N’écoute pas (Ángel Gómez Hernández, 2020)

Le catalogue Netflix propose régulièrement des nouveautés horrifiques, et parmi les innombrables titres inondant la plateforme au N rouge, nombreux sont ceux à ne pas mériter le détour. Mais on y décèle régulièrement quelques oeuvres au-dessus du lot, comme c’était le cas avec Wounds ou La Plateforme. Netflix a également la particularité de s’intéresser à des cinémas provenant de différentes nationalités, et met une fois encore en avant un film espagnol, qui est la première oeuvre du jeune Ángel Gómez Hernández. N’écoute pas (dont le titre français lorgne clairement du côté du British Ne te retourne pas) permet de retrouver une sensibilité ibérique à un niveau très intéressant, le metteur en scène maniant un certain classicisme tout en le mêlant à une modernité salvatrice.

Daniel, sa femme Sara et leur fils Eric emménagent dans une vaste demeure située en-dehors de la ville, et qu’ils souhaitent retaper avant de la revendre. Dès leur arrivée, le petit garçon de 9 ans va avoir un comportement étrange, prétendant entendre des voix à travers son talkie-walkie (le film se nomme Voces en version originale). Il va rapidement être de plus en plus effrayé par ce qu’il ressent dans cette maison, et ses parents se retrouvent démunis face à son attitude. Tout commence de manière relativement classique, avec une ghost story où l’enfant se révèle le catalyseur le plus aisé pour les mystérieuses présences. Sauf qu’Ángel Gómez Hernández va se servir de ce schéma typique pour nous emmener vers des bifurcations bienvenues, qui permettent de redonner un coup de fouet au genre. Ángel Gómez Hernández va donc osciller entre un savoir-faire hérité de tout un pan historique du cinéma d’horreur, et quelques évolutions permettant de moderniser l’ensemble.

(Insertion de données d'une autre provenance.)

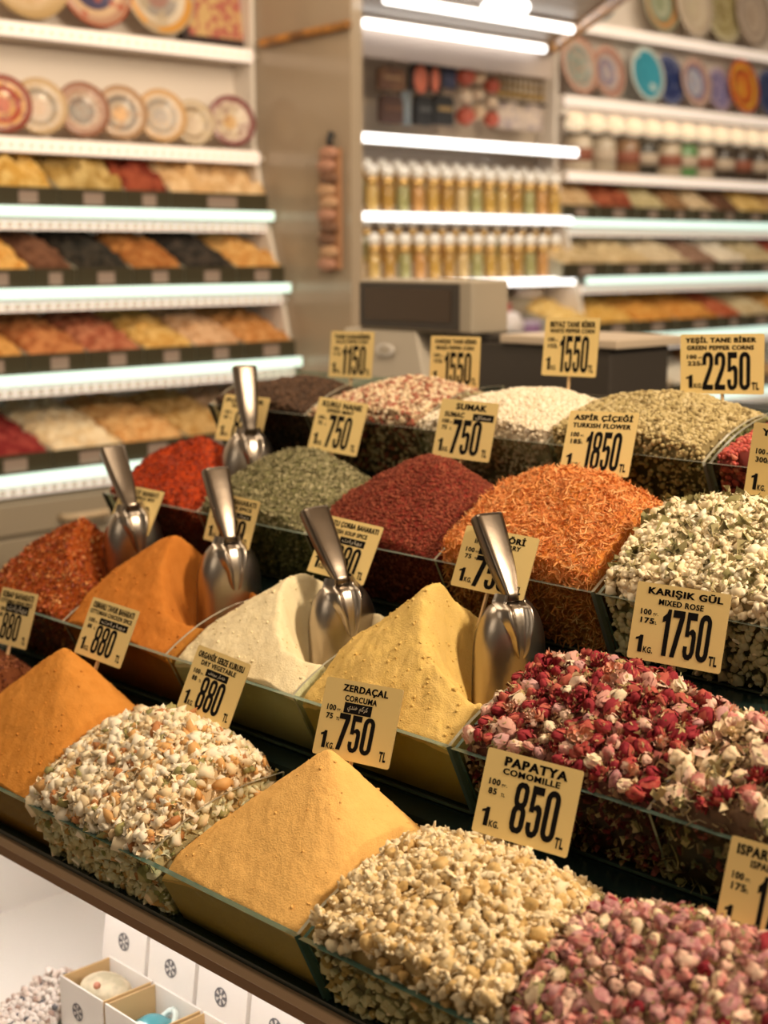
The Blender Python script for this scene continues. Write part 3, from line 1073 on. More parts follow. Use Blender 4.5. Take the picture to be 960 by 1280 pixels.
def digit_splines(ch):
    """tall heavy condensed figures in a box 0.44 wide and 1 high"""
    W, T = .44, .155
    if ch == '0':
        return [rrect(0, 0, W, 1, .20), rrect(T, T * .75, W - T, 1 - T * .75, .07)]
    if ch == '8':
        out = [(.0, .40), (.0, .16), (.04, .06), (.13, 0), (.31, 0), (.40, .06), (W, .16), (W, .40), (.42, .47), (.37, .525), (.41, .58), (.43, .65), (.43, .86), (.39, .95), (.30, 1), (.14, 1), (.05, .95), (.01, .86), (.01, .65), (.03, .58), (.07, .525), (.02, .47)]
        return [out, rrect(T, .11, W - T, .455, .06), rrect(T, .595, W - T, .895, .06)]
    if ch == '1':
        return [[(.12, 0), (.29, 0), (.29, 1), (.17, 1), (.13, .90), (.0, .82), (.0, .70), (.12, .74)]]
    if ch == '7':
        return [[(.06, 0), (.23, 0), (.43, .84), (.43, 1), (.0, 1), (.0, .84), (.25, .84)]]
    if ch == '5':
        return [[(.02, .28), (.02, .16), (.06, .06), (.14, 0), (.28, 0), (.38, .06), (.43, .17), (.43, .50), (.40, .60), (.31, .655), (.24, .65), (.165, .60), (.165, .84), (.40, .84), (.40, 1), (.03, 1), (.03, .48), (.165, .48), (.19, .53), (.25, .53), (.28, .48), (.28, .18), (.25, .115), (.19, .115), (.165, .17), (.165, .28)]]
    if ch == '2':
        return [[(.0, 0), (.43, 0), (.43, .14), (.185, .14), (.38, .52), (.43, .68), (.43, .85), (.38, .95), (.29, 1), (.15, 1), (.05, .95), (.0, .85), (.0, .66), (.15, .66), (.15, .83), (.18, .88), (.25, .88), (.28, .83), (.28, .70), (.25, .60), (.0, .14)]]
    if ch == '3':
        return [[(.0, .30), (.0, .16), (.05, .05), (.14, 0), (.29, 0), (.39, .05), (.43, .16), (.43, .40), (.38, .49), (.31, .52), (.38, .56), (.43, .65), (.43, .84), (.39, .95), (.29, 1), (.14, 1), (.05, .95), (.0, .84), (.0, .70), (.15, .70), (.15, .84), (.18, .885), (.25, .885), (.28, .84), (.28, .64), (.24, .58), (.14, .58), (.14, .46), (.24, .46), (.28, .41), (.28, .16), (.25, .115), (.18, .115), (.15, .16), (.15, .30)]]
    return [rrect(0, 0, W, 1, .2)]


def digits_poly(s):
    key = ('#', s)
    if key not in TEXTS:
        cu = bpy.data.curves.new('figures', 'CURVE')
        cu.dimensions = '2D'
        cu.fill_mode = 'BOTH'
        x = 0
        for ch in s:
            for sp in digit_splines(ch):
                p = cu.splines.new('POLY')
                p.points.add(len(sp) - 1)
                for q, (a, b) in zip(p.points, sp):
                    q.co = (a + x, b, 0, 1)
                p.use_cyclic_u = True
            x += .36 if ch == '1' else .49
        TEXTS[key] = curve_poly(cu)
    return TEXTS[key]


def heavy(VF, d):
    """thickens upright strokes: the shape laid twice, a little apart"""
    V, F = VF
    n = len(V)
    return [(x - d, y) for x, y in V] + [(x + d, y) for x, y in V], list(F) + [tuple(i + n for i in f) for f in F]


def fit(VF, x0, y0, x1, y1, keep=False):
    V, F = VF
    a, b = min(p[0] for p in V), max(p[0] for p in V)
    c, d = min(p[1] for p in V), max(p[1] for p in V)
    return [(x0 + (p[0] - a) / (b - a) * (x1 - x0), y0 + (p[1] - c) / (d - c) * (y1 - y0)) for p in V], F


ARAB = {'turmeric': '\uFEF1\uFEAA\uFEE8\uFEEB \uFEE2\uFEDB\uFEAE\uFEDB', 'veg': '\uFED2\uFED4\uFEA0\uFEE3 \uFEAD\uFE8E\uFEC0\uFEA7', 'spice': '\uFE95\uFE8D\uFEAD\uFE8E\uFEEC\uFE91',
        'sumac': '\uFED5\uFE8E\uFEE4\uFEB3', 'curry': '\uFEF1\uFEAD\uFE8E\uFEDB'}
INKW = mat('pale_print', (.62, .55, .42), .6)
# X, Y, Z of the card's middle, turn, lean, roll, width, height, title, second line, figures, gram price, script word and its box, what the label says
TAGS = [
    (1.292, 1.3702, .9849, .096, .366, .046, .1323, .1047, 'ZERDAÇAL', 'CORCUMA', '750', '75', ('turmeric', .30, .585, .66, .72), (.27, .74, .11, .575), (.24, .83), (.29, .71), 'price card ZERDAÇAL CORCUMA 750 in the ochre turmeric cone'),
    (1.292, 1.6793, .9678, .025, .428, -.059, .1227, .0985, 'ORGANİK SEBZE KURUSU', 'DRY VEGETABLE', '880', '88', ('veg', .30, .60, .72, .71), (.30, .74, .09, .59), (.06, .93), (.16, .82), 'price card DRY VEGETABLE 880 above the white vegetable flakes'),
    (1.292, 1.9547, .9983, .026, .434, -.027, .1260, .0949, 'OSMANLI TAVUK BAHARATI', 'OTTOMAN CHICKEN SPICE', '880', '88', ('spice', .30, .585, .90, .70), (.30, .74, .09, .575), (.06, .94), (.04, .94), 'price card OTTOMAN CHICKEN SPICE 880 in the front orange cone'),
    (1.292, 1.0768, .9551, .213, .324, -.044, .1286, .1024, 'PAPATYA', 'COMOMILLE', '850', '85', None, (.37, .84, .11, .70), (.20, .86), (.20, .80), 'price card PAPATYA COMOMILLE 850 above the chamomile heads'),
    (1.58, 1.0675, 1.1189, .141, .261, -.001, .1328, .1023, 'KARIŞIK GÜL', 'MIXED ROSE', '1750', '175', None, (.33, .85, .10, .70), (.13, .93), (.26, .74), 'price card KARIŞIK GÜL MIXED ROSE 1750 above the mixed rosebuds'),
    (1.292, .7469, .9405, .006, .349, .031, .1162, .1037, 'ISPARTA GÜLÜ', 'ISPARTA ROSE', '1750', '175', None, (.36, .88, .08, .69), (.08, .92), (.24, .80), 'price card ISPARTA GÜLÜ above the pink rosebuds, cut by the right edge'),
    (1.86, 1.4167, 1.3008, .118, .361, .032, .1244, .1032, 'ASPİR ÇİÇEĞİ', 'TURKISH FLOWER', '1850', '185', None, (.32, .83, .08, .68), (.08, .93), (.08, .92), 'price card ASPİR ÇİÇEĞİ 1850 in the orange safflower'),
    (2.11, 1.3589, 1.4154, .269, .017, .040, .1410, .0990, 'YEŞİL TANE BİBER', 'GREEN PEPPER CORNS', '2250', '225', None, (.27, .84, .07, .70), (.06, .91), (.08, .88), 'price card YEŞİL TANE BİBER 2250 above the green peppercorns'),
    (1.86, 1.7017, 1.2976, .066, .259, -.010, .1244, .1009, 'SUMAK', 'SUMAC', '750', '75', ('sumac', .60, .67, .96, .79), (.28, .79, .08, .67), (.28, .82), (.10, .45), 'price card SUMAK 750 in the maroon sumac cone'),
    (1.86, 2.0231, 1.2769, .096, .305, -.051, .1236, .0997, 'KURU NANE', 'DRIED MINT', '750', '75', None, (.31, .78, .08, .70), (.10, .90), (.22, .76), 'price card KURU NANE 750 in the grey green mint'),
    (1.58, 1.7033, 1.1286, .055, .469, -.044, .1273, .0978, 'TATLI ÇORBA BAHARATI', 'TURKISH SOUP SPICE', '880', '88', ('spice', .36, .58, .80, .70), (.36, .80, .08, .56), (.06, .95), (.08, .80), 'price card SOUP SPICE 880 behind the scoop in cream powder'),
    (1.58, 1.3855, 1.1561, .129, .397, -.044, .1281, .0921, 'HİNT KÖRİ', 'INDIAN CURRY', '750', '75', ('curry', .26, .575, .62, .68), (.26, .76, .06, .56), (.17, .84), (.17, .80), 'price card HİNT KÖRİ INDIAN CURRY 750 behind the curry scoop'),
    (1.58, 1.9925, 1.1379, .019, .309, -.031, .1238, .0867, 'TAVUK BAHARATI', 'CHICKEN SPICE', '880', '88', ('spice', .36, .575, .90, .68), (.32, .84, .06, .55), (.08, .95), (.10, .88), 'price card TAVUK BAHARATI 880 behind the scoop in bright orange powder'),
    (1.58, 2.2793, 1.1205, .070, .491, -.018, .1210, .0887, 'KIYMALI ET BAHARATI', 'MEAT SPICE MIX', '880', '88', None, (.34, .82, .06, .62), (.08, .90), (.12, .86), 'price card ET BAHARATI 880 behind the chilli flake scoop'),
    (1.86, 2.3049, 1.2681, .117, .346, -.003, .1247, .0944, 'PUL BİBER', 'RED PEPPER', '880', '88', None, (.34, .82, .06, .66), (.06, .90), (.22, .78), 'price card 880 behind the scoop in the bright red pepper flakes'),
    (1.292, 2.2392, .9707, -.023, .339, .052, .1187, .0968, 'KEBAP BAHARATI', 'OTTOMAN KEBAB SPICE', '880', '88', ('spice', .22, .58, .86, .74), (.22, .72, .09, .57), (.06, .92), (.04, .92), 'price card KEBAB SPICE 880 cut by the left edge of the photo'),
    (1.86, 1.0833, 1.3009, -.001, .125, -.044, .1262, .1071, 'YASEMİN', 'JASMINE', '3000', '300', None, (.36, .90, .08, .66), (.12, .80), (.24, .70), 'price card YASEMİN JASMINE above the jasmine buds at the right edge'),
    (2.11, 1.6758, 1.4289, .033, .133, .022, .1205, .1051, 'BEYAZ TANE BİBER', 'WHITE PEPPER CORN', '1550', '155', None, (.31, .84, .07, .69), (.10, .93), (.10, .92), 'price card 1550 on a bare stick above the white peppercorns'),
    (2.11, 2.2521, 1.3869, .074, .135, .026, .1209, .0961, 'TANE KARABİBER', 'BLACK PEPPER CORN', '1150', '115', None, (.30, .84, .07, .69), (.08, .92), (.14, .86), 'price card 1150 above the dark peppercorns in front of the scale'),
    (2.11, 1.9596, 1.3869, .069, .080, .019, .1232, .0992, 'KARIŞIK TANE BİBER', 'MIXED PEPPER CORN', '1550', '155', None, (.30, .84, .07, .69), (.10, .93), (.12, .88), 'price card 1550 above the mixed peppercorns below the scale display'),
]


def price_card(X, Y, Z, a, b, c, W, H, t1, t2, num, g100, ar, nb, tb, sb, label):
    B = Matrix(((0, -1, 0), (0, 0, 1), (-1, 0, 0))).transposed()
    R3 = B @ Matrix.Rotation(a, 3, 'Y') @ Matrix.Rotation(-b, 3, 'X') @ Matrix.Rotation(c, 3, 'Z')
    base = Vector((X, Y, Z)) + R3 @ Vector((0, -H / 2, 0))
    t = empty('price_card', base, label, 'price card', 'price cards in the spice heaps')
    t.rotation_euler = R3.to_euler()
    mb = MB()
    mb.prism(rrect(-W / 2, 0, W / 2, H, .003, 3), -.0008, .0008, CARD, SLEEVE, axis='z')
    card = mb.build('card', t)
    mb = MB()

    def put(VF, m=INK, z=.0012):
        V, F = VF
        mb.add([((x - .5) * W, y * H, z) for x, y in V], F, m)
    put(fit(heavy(text_poly(t1, .030), .024), tb[0], .835, tb[1], .945 + .02 * any(ch in 'İÖÜĞ' for ch in t1)))
    put(fit(heavy(text_poly(t2, .026), .022), sb[0], .735 if not (ar and ar[0] == 'sumac') else .70, sb[1], .81 if not (ar and ar[0] == 'sumac') else .79))
    put(fit(digits_poly(num), nb[0], nb[2], nb[1], nb[3]))
    put(fit(text_poly('100', .04), .08, .585, .20, .66))
    put(fit(text_poly('gr.', .02), .215, .575, .275, .62))
    wg = .06 if len(g100) == 2 else .12
    put(fit(text_poly(g100, .04), .09, .475, .09 + wg + .03, .55))
    put(fit(text_poly('TL', .03), .225, .475, .27, .515))
    put(fit(digits_poly('1'), .07, .10, .15, .32))
    put(fit(text_poly('KG.', .035), .165, .10, .27, .18))
    put(fit(text_poly('TL', .04), max(nb[1] + .015, .855), .075, max(nb[1] + .105, .945), .20))
    if ar:
        nm, x0, y0, x1, y1 = ar
        put(([(x0, y0), (x1, y0), (x1, y1), (x0, y1)], [(0, 1, 2, 3)]), INK, .0010)
        put(fit(text_poly(ARAB[nm], .01), x0 + .05, y0 + .02, x1 - .05, y1 - .02), INKW, .0014)
    mb.build('lettering', card)
    mb = MB()
    lo = -.05 if Z < 1.40 else -.075
    mb.tube([(0, .02, -.0035), (0, lo, -.0035)], .0032, WOOD, 6)
    mb.build('stick', t)
    return t


for row in TAGS:
    price_card(*row)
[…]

On pense tomber dans des pièges vus et revus au gré des décennies, mais le réalisateur joue avec nos connaissances et nos sensations pour effectuer de légers décalages, permettant la création d’un stress bien réel et d’une vraie bonne tension. On va avoir droit à des séquences que ne renierait pas le James Watkins de La Dame en Noir, avec toute la finesse d’une mise en scène immersive. On a évidemment droit à quelques jump scares, mais qui là encore, s’avèrent plutôt bien dosés. Hernández va ainsi rythmer son oeuvre en immisçant une peur bien réelle et pourtant intangible, dans une veine Conjuring plus flippante que chez James Wan. Le choix de faire intervenir de nouveaux protagonistes est là encore intéressant, car elle va redonner une dynamique différente du début, tout en maintenant le cap du récit. On va assister à une chasse aux fantômes où les technologies permettent de véhiculer de bonnes doses de stress!

Ca fait bien plaisir de retrouver le cinéma espagnol à ce niveau, avec cette oeuvre qui ne cherche pas forcément à révolutionner le genre, mais qui parvient à y apporter un niveau sensitif des plus intéressants. En jouant sur l’angoisse provoqué par des sons indistincts, mais également par un travail sur les jeux d’ombre et sur la clarté des lieux, Hernández nous balade dans cette vieille demeure avec une réelle maîtrise de son sujet, et va encore le développer en jouant avec l’Histoire de manière plus générale. On retrouve des thématiques inhérentes à l’Espagne, qui permettent de donner davantage de crédit au récit. Il est souvent difficile de clôturer un film d’horreur, mais sur ce point encore, Hernández s’en tire vraiment bien, offrant une belle continuité à cette histoire flippante. Le jeune Lucas Blas est très doué, Rodolpho Sancho qui joue le père également, et les autres acteurs sont tout aussi investis! C’est assez marrant, mais l’actrice jouant la mère est une sorte de Rene Russo, tandis que celle jouant Ruth est un clone de Noomi Rapace ^^

Ángel Gómez Hernández va jouer avec la temporalité de ses séquences, afin d’optimiser leur impact et leur puissance émotionnelle. Personne n’est à l’abri de la mystérieuse présence rôdant dans cette maison, et les diverses manifestations permettent de belles expérimentations sensitives! Le travail sur la profondeur de champ, sur les focales, sur les ajustements sonores… Rien n’est laissé au hasard, et la précision du travail d’Hernández fait plaisir à découvrir! Ca fait du bien de trouver un film d’horreur capable de filer des frissons, et pas juste le temps d’une porte qui claque. Ici, on a un maintien de la tension effectué avec soin, et la chair de poule s’installe durablement!